For Sheila Saunders, working at the Old Rectory School marked the start of her teaching career - but her time there was brief. Then called Sheila Halls, she qualified as a teacher in Leeds in 1975 and began looking for her first job.

For Sheila Saunders, working at the Old Rectory School marked the start of her teaching career - but her time there was brief.

Then called Sheila Halls, she qualified as a teacher in Leeds in 1975 and began looking for her first job.

She applied for a teaching post at the Old Rectory after seeing an advert in the EDP and was interviewed by George Robson.

“I thought he seemed a very pleasant man, very laid back, quite trendy really. He had quite long hair,” she said.

“I thought it was a lovely place, a wonderful chance for the children who were going there.”

The 22-year-old was offered the job and started that September.

She lived in Attleborough and would also work one evening a week and one day a weekend.

But just a month into her job, her impressions of Robson changed.

“I saw a different side to him, he seemed quite an aggressive man, quite bullying. Not the sort of person I felt should be with children like that. Some of the children were extremely difficult.

“I started seeing things that I knew couldn't be right, the way that he changed when visitors were there. He was quite different to how he was with the children. He could charm anybody.”

There were about 24 children at the school at the time and Mrs Saunders said fellow teachers and the deputy head also had concerns.

“It was just the whole feeling of intimidation. He would walk into a room and the children would change. He was just a really menacing man and I tried to keep the children away from him as much as I could.

“He was in it for the money. He always boasted about how much he was getting for the children sent there.”

Mrs Saunders said she saw Robson use corporal punishment, but the occasion she remembers most vividly followed a fun day out with pupils to a local farm, where they collected apples.

They got back to school at around 5pm and Mrs Saunders got the children ready for bed.

“All of a sudden Mr Robson appeared at the door in a rage. He told me to get the other children from other dorms. He then started ranting and raving and shouting at them, saying they had stolen apples from the farmer.

“The farmer had told them they could collect the windfall apples. I tried to explain to Mr Robson, but he told me to shut up.

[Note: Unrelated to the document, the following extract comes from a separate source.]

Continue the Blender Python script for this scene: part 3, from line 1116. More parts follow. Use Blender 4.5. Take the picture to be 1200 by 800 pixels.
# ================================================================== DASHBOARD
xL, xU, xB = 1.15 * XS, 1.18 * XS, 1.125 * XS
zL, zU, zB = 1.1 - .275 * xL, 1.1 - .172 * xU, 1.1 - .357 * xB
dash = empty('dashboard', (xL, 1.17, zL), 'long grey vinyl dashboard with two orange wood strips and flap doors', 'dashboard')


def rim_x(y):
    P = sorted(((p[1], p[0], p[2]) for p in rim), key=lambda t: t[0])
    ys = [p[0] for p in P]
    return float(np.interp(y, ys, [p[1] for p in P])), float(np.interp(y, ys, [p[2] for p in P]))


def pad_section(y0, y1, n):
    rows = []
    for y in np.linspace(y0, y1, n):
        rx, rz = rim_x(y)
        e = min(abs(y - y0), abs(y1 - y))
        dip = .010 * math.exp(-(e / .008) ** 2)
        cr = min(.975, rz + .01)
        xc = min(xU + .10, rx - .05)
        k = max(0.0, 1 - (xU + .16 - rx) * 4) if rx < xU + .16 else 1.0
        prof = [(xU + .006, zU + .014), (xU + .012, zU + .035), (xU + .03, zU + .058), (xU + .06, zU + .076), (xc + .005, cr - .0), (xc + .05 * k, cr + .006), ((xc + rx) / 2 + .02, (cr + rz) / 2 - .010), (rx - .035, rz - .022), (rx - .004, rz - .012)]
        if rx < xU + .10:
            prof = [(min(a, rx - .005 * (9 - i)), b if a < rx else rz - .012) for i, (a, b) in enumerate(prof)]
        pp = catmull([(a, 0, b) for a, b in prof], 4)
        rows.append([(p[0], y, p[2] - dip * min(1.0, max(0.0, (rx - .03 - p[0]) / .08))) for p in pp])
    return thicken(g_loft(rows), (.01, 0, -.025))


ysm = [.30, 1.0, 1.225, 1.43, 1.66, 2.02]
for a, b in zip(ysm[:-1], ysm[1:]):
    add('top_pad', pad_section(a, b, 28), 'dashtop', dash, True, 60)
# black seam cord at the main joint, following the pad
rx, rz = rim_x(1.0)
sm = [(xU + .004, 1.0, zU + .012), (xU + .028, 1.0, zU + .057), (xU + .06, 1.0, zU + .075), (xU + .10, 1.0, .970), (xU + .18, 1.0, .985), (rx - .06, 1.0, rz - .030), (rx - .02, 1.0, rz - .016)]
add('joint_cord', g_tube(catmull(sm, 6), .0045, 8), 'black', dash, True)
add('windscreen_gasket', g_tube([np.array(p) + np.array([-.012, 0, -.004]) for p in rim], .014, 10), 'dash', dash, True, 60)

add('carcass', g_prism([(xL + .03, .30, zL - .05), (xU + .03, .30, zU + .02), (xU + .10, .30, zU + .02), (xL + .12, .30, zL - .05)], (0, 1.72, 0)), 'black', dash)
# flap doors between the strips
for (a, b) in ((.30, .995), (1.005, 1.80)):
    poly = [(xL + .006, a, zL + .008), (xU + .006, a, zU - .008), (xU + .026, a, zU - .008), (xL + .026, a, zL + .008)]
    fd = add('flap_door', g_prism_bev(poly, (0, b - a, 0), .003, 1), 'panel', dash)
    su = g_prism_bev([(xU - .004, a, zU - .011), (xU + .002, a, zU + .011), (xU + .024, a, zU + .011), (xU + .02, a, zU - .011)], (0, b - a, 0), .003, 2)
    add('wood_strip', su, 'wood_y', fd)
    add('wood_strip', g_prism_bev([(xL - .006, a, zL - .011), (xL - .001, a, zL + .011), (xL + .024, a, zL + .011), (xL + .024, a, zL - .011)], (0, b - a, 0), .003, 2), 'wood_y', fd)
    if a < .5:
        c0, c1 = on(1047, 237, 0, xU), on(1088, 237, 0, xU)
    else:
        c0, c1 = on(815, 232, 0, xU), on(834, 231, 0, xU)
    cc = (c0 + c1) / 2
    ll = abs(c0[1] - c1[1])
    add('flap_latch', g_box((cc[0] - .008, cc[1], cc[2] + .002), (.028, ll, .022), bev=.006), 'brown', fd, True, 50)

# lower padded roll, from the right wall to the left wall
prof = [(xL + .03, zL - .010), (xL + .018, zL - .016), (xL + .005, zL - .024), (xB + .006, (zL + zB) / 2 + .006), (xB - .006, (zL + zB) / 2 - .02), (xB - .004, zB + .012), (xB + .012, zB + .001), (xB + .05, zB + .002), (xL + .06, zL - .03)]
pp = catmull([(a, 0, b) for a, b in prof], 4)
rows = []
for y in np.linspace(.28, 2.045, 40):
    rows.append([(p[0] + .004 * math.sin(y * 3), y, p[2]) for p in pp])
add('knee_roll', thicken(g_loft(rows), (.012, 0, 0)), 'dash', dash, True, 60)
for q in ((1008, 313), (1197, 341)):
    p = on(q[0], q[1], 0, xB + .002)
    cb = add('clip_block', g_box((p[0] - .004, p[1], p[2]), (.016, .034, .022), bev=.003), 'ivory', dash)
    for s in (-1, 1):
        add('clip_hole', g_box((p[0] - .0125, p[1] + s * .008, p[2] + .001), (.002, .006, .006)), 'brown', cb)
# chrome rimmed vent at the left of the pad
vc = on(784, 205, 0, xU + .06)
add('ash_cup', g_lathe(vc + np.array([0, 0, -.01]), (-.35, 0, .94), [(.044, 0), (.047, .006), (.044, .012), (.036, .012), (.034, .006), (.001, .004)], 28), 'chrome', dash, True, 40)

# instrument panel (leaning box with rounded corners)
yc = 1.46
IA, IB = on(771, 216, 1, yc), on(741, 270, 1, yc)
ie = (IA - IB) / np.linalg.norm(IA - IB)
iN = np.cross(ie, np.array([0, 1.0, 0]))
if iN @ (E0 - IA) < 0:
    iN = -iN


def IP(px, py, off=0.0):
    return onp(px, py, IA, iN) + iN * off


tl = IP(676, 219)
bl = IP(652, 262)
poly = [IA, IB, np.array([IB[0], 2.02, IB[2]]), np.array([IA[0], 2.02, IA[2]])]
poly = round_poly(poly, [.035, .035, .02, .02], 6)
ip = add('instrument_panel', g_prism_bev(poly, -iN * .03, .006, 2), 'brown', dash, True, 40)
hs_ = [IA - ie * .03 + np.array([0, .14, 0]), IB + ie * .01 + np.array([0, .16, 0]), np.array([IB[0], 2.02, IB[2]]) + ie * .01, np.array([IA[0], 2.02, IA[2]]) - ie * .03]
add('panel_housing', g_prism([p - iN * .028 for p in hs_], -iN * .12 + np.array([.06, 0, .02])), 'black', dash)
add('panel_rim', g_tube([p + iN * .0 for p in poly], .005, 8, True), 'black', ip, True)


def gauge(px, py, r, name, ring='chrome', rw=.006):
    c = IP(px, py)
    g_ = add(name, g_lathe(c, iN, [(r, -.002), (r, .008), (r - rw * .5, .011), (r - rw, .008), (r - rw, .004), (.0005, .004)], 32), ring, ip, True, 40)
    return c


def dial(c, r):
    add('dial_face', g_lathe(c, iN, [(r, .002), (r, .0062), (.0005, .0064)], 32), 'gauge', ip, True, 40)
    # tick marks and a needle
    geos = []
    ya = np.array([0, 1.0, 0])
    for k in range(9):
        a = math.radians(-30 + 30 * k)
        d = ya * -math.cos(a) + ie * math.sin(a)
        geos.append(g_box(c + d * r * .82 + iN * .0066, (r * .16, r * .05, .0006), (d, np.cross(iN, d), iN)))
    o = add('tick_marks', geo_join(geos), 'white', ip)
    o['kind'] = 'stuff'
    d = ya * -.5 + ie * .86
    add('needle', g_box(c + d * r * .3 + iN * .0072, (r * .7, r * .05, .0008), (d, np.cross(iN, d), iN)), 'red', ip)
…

“He got the children in line, the ones he thought had stolen the apples. He made them bend over and beat them with a plimsoll.

“It wasn't a question of how many times they were hit, it was the rage that he did it in,” said Mrs Saunders, who still teaches and lives in North Norfolk.

“They were all crying and the ones who were not being beaten were very distressed.”

At the time Mrs Saunders wrote about what happened in letters to her boyfriend Alfred, now her husband, and her family after seeing other incidents.

She also talked a vicar who went to the school but nothing changed.

On another occasion a boy, aged about six or seven, was forced by Robson to smash toys given to him as presents with a hammer in front of the other children, after being accused of damaging some furniture.

After this Mrs Saunders decided to she could no longer work at the school and left in December 1975, after just one term.

“I thought if nobody is going to believe me I've got to get out, I couldn't be sucked into the regime. He would surround himself with the sort of people who would go along with his way.

“To my regret I didn't tell a local authority. At the time…I really did not know who to go to. Things were so different in those days. I felt I was abandoning those children. I felt I had betrayed them in a way.

“I was there for such a short time but remember so much. I can still picture those children now.”